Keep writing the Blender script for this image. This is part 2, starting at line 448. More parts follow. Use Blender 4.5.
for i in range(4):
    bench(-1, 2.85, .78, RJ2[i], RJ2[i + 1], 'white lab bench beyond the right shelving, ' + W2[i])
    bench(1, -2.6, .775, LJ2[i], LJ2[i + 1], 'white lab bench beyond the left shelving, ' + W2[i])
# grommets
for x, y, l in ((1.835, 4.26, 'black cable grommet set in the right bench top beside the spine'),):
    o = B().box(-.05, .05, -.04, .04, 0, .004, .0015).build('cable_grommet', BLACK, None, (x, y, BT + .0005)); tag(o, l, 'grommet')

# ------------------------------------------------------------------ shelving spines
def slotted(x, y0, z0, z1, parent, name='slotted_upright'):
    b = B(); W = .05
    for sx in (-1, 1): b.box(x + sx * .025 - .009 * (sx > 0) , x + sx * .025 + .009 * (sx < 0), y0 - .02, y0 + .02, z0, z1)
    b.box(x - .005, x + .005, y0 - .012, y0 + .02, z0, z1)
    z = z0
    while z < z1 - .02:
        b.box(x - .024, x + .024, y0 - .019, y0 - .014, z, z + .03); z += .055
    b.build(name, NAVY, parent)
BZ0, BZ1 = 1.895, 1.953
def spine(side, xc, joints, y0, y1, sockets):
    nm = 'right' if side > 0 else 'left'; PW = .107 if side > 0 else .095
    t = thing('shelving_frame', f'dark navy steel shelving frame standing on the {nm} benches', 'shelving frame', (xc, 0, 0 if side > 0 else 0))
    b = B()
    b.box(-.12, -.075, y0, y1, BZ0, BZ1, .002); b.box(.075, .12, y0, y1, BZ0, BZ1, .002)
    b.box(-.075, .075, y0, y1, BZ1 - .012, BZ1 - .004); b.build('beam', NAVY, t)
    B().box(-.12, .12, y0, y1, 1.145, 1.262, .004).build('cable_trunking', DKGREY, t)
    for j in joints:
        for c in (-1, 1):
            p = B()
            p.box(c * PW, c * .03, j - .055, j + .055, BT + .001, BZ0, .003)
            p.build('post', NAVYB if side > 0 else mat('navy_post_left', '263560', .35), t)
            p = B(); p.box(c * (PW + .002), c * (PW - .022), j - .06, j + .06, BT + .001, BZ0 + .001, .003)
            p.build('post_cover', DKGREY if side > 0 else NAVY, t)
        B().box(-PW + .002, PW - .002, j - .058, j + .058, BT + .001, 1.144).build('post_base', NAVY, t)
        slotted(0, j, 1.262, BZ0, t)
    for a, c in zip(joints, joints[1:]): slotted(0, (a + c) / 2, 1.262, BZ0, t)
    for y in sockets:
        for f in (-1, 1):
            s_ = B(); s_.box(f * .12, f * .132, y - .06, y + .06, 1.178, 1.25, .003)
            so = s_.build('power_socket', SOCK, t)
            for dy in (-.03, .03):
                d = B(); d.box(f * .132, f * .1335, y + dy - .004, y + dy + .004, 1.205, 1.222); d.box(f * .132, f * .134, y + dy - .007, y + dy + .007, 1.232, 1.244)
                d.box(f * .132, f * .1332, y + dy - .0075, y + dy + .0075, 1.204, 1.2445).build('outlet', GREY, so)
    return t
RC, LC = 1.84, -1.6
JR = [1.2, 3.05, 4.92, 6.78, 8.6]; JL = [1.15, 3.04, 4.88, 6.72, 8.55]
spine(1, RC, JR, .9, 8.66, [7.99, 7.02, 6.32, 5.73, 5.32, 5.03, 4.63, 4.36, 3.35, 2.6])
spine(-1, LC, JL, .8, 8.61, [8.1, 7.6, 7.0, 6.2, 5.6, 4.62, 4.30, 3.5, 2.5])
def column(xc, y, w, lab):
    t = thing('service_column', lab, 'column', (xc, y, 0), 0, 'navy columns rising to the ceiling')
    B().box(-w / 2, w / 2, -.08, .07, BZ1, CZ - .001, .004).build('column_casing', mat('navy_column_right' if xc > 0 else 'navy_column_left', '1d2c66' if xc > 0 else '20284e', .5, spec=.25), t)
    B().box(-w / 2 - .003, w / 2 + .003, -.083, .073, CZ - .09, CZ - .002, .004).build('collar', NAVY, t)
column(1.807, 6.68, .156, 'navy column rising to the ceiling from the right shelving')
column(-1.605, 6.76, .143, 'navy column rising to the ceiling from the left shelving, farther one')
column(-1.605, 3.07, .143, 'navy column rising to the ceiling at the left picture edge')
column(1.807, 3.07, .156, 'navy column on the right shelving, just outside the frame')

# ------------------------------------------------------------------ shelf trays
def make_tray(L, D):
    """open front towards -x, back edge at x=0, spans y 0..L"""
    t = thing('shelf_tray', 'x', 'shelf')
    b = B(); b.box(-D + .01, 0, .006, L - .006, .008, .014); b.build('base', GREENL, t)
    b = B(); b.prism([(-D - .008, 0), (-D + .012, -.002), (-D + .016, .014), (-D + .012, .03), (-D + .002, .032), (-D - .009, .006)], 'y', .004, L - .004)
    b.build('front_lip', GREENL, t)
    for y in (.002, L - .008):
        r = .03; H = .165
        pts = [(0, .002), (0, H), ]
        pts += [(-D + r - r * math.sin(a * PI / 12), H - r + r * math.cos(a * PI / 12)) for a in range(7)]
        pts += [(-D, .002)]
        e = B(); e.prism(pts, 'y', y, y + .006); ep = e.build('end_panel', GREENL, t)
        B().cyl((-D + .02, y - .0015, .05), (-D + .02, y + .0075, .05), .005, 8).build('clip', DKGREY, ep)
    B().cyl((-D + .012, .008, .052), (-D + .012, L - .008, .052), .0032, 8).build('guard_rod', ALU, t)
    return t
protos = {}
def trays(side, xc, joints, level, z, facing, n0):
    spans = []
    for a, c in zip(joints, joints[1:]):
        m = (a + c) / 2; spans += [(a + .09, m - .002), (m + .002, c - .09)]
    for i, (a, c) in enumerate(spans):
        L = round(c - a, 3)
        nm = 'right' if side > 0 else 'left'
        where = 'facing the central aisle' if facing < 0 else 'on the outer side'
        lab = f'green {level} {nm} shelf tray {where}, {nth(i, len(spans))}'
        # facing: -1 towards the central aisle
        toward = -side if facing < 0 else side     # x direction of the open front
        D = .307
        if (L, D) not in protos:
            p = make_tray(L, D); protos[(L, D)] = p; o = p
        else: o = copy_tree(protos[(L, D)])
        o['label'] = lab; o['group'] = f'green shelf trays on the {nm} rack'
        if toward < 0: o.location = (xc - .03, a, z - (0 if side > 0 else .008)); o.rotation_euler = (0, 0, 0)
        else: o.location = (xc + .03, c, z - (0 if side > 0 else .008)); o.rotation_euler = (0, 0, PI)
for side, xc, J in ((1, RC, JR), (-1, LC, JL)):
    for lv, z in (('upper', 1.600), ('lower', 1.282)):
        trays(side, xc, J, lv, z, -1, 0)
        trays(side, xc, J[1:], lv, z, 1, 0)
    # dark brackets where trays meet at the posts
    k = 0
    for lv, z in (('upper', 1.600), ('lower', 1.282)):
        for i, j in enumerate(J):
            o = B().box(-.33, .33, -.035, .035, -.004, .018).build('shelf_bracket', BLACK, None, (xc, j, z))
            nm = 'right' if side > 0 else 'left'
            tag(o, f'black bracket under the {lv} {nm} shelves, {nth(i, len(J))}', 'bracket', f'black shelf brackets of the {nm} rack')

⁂

EXERCISE » Your task is to transcribe the material exactly.

ANSWER TO THIS PROBLEM »
Keep writing the Blender script for this image. This is part 2, starting at line 448. More parts follow. Use Blender 4.5.
for i in range(4):
    bench(-1, 2.85, .78, RJ2[i], RJ2[i + 1], 'white lab bench beyond the right shelving, ' + W2[i])
    bench(1, -2.6, .775, LJ2[i], LJ2[i + 1], 'white lab bench beyond the left shelving, ' + W2[i])
# grommets
for x, y, l in ((1.835, 4.26, 'black cable grommet set in the right bench top beside the spine'),):
    o = B().box(-.05, .05, -.04, .04, 0, .004, .0015).build('cable_grommet', BLACK, None, (x, y, BT + .0005)); tag(o, l, 'grommet')

# ------------------------------------------------------------------ shelving spines
def slotted(x, y0, z0, z1, parent, name='slotted_upright'):
    b = B(); W = .05
    for sx in (-1, 1): b.box(x + sx * .025 - .009 * (sx > 0) , x + sx * .025 + .009 * (sx < 0), y0 - .02, y0 + .02, z0, z1)
    b.box(x - .005, x + .005, y0 - .012, y0 + .02, z0, z1)
    z = z0
    while z < z1 - .02:
        b.box(x - .024, x + .024, y0 - .019, y0 - .014, z, z + .03); z += .055
    b.build(name, NAVY, parent)
BZ0, BZ1 = 1.895, 1.953
def spine(side, xc, joints, y0, y1, sockets):
    nm = 'right' if side > 0 else 'left'; PW = .107 if side > 0 else .095
    t = thing('shelving_frame', f'dark navy steel shelving frame standing on the {nm} benches', 'shelving frame', (xc, 0, 0 if side > 0 else 0))
    b = B()
    b.box(-.12, -.075, y0, y1, BZ0, BZ1, .002); b.box(.075, .12, y0, y1, BZ0, BZ1, .002)
    b.box(-.075, .075, y0, y1, BZ1 - .012, BZ1 - .004); b.build('beam', NAVY, t)
    B().box(-.12, .12, y0, y1, 1.145, 1.262, .004).build('cable_trunking', DKGREY, t)
    for j in joints:
        for c in (-1, 1):
            p = B()
            p.box(c * PW, c * .03, j - .055, j + .055, BT + .001, BZ0, .003)
            p.build('post', NAVYB if side > 0 else mat('navy_post_left', '263560', .35), t)
            p = B(); p.box(c * (PW + .002), c * (PW - .022), j - .06, j + .06, BT + .001, BZ0 + .001, .003)
            p.build('post_cover', DKGREY if side > 0 else NAVY, t)
        B().box(-PW + .002, PW - .002, j - .058, j + .058, BT + .001, 1.144).build('post_base', NAVY, t)
        slotted(0, j, 1.262, BZ0, t)
    for a, c in zip(joints, joints[1:]): slotted(0, (a + c) / 2, 1.262, BZ0, t)
    for y in sockets:
        for f in (-1, 1):
            s_ = B(); s_.box(f * .12, f * .132, y - .06, y + .06, 1.178, 1.25, .003)
            so = s_.build('power_socket', SOCK, t)
            for dy in (-.03, .03):
                d = B(); d.box(f * .132, f * .1335, y + dy - .004, y + dy + .004, 1.205, 1.222); d.box(f * .132, f * .134, y + dy - .007, y + dy + .007, 1.232, 1.244)
                d.box(f * .132, f * .1332, y + dy - .0075, y + dy + .0075, 1.204, 1.2445).build('outlet', GREY, so)
    return t
RC, LC = 1.84, -1.6
JR = [1.2, 3.05, 4.92, 6.78, 8.6]; JL = [1.15, 3.04, 4.88, 6.72, 8.55]
spine(1, RC, JR, .9, 8.66, [7.99, 7.02, 6.32, 5.73, 5.32, 5.03, 4.63, 4.36, 3.35, 2.6])
spine(-1, LC, JL, .8, 8.61, [8.1, 7.6, 7.0, 6.2, 5.6, 4.62, 4.30, 3.5, 2.5])
def column(xc, y, w, lab):
    t = thing('service_column', lab, 'column', (xc, y, 0), 0, 'navy columns rising to the ceiling')
    B().box(-w / 2, w / 2, -.08, .07, BZ1, CZ - .001, .004).build('column_casing', mat('navy_column_right' if xc > 0 else 'navy_column_left', '1d2c66' if xc > 0 else '20284e', .5, spec=.25), t)
    B().box(-w / 2 - .003, w / 2 + .003, -.083, .073, CZ - .09, CZ - .002, .004).build('collar', NAVY, t)
column(1.807, 6.68, .156, 'navy column rising to the ceiling from the right shelving')
column(-1.605, 6.76, .143, 'navy column rising to the ceiling from the left shelving, farther one')
column(-1.605, 3.07, .143, 'navy column rising to the ceiling at the left picture edge')
column(1.807, 3.07, .156, 'navy column on the right shelving, just outside the frame')

# ------------------------------------------------------------------ shelf trays
def make_tray(L, D):
    """open front towards -x, back edge at x=0, spans y 0..L"""
    t = thing('shelf_tray', 'x', 'shelf')
    b = B(); b.box(-D + .01, 0, .006, L - .006, .008, .014); b.build('base', GREENL, t)
    b = B(); b.prism([(-D - .008, 0), (-D + .012, -.002), (-D + .016, .014), (-D + .012, .03), (-D + .002, .032), (-D - .009, .006)], 'y', .004, L - .004)
    b.build('front_lip', GREENL, t)
    for y in (.002, L - .008):
        r = .03; H = .165
        pts = [(0, .002), (0, H), ]
        pts += [(-D + r - r * math.sin(a * PI / 12), H - r + r * math.cos(a * PI / 12)) for a in range(7)]
        pts += [(-D, .002)]
        e = B(); e.prism(pts, 'y', y, y + .006); ep = e.build('end_panel', GREENL, t)
        B().cyl((-D + .02, y - .0015, .05), (-D + .02, y + .0075, .05), .005, 8).build('clip', DKGREY, ep)
    B().cyl((-D + .012, .008, .052), (-D + .012, L - .008, .052), .0032, 8).build('guard_rod', ALU, t)
    return t
protos = {}
def trays(side, xc, joints, level, z, facing, n0):
    spans = []
    for a, c in zip(joints, joints[1:]):
        m = (a + c) / 2; spans += [(a + .09, m - .002), (m + .002, c - .09)]
    for i, (a, c) in enumerate(spans):
        L = round(c - a, 3)
        nm = 'right' if side > 0 else 'left'
        where = 'facing the central aisle' if facing < 0 else 'on the outer side'
        lab = f'green {level} {nm} shelf tray {where}, {nth(i, len(spans))}'
        # facing: -1 towards the central aisle
        toward = -side if facing < 0 else side     # x direction of the open front
        D = .307
        if (L, D) not in protos:
            p = make_tray(L, D); protos[(L, D)] = p; o = p
        else: o = copy_tree(protos[(L, D)])
        o['label'] = lab; o['group'] = f'green shelf trays on the {nm} rack'
        if toward < 0: o.location = (xc - .03, a, z - (0 if side > 0 else .008)); o.rotation_euler = (0, 0, 0)
        else: o.location = (xc + .03, c, z - (0 if side > 0 else .008)); o.rotation_euler = (0, 0, PI)
for side, xc, J in ((1, RC, JR), (-1, LC, JL)):
    for lv, z in (('upper', 1.600), ('lower', 1.282)):
        trays(side, xc, J, lv, z, -1, 0)
        trays(side, xc, J[1:], lv, z, 1, 0)
    # dark brackets where trays meet at the posts
    k = 0
    for lv, z in (('upper', 1.600), ('lower', 1.282)):
        for i, j in enumerate(J):
            o = B().box(-.33, .33, -.035, .035, -.004, .018).build('shelf_bracket', BLACK, None, (xc, j, z))
            nm = 'right' if side > 0 else 'left'
            tag(o, f'black bracket under the {lv} {nm} shelves, {nth(i, len(J))}', 'bracket', f'black shelf brackets of the {nm} rack')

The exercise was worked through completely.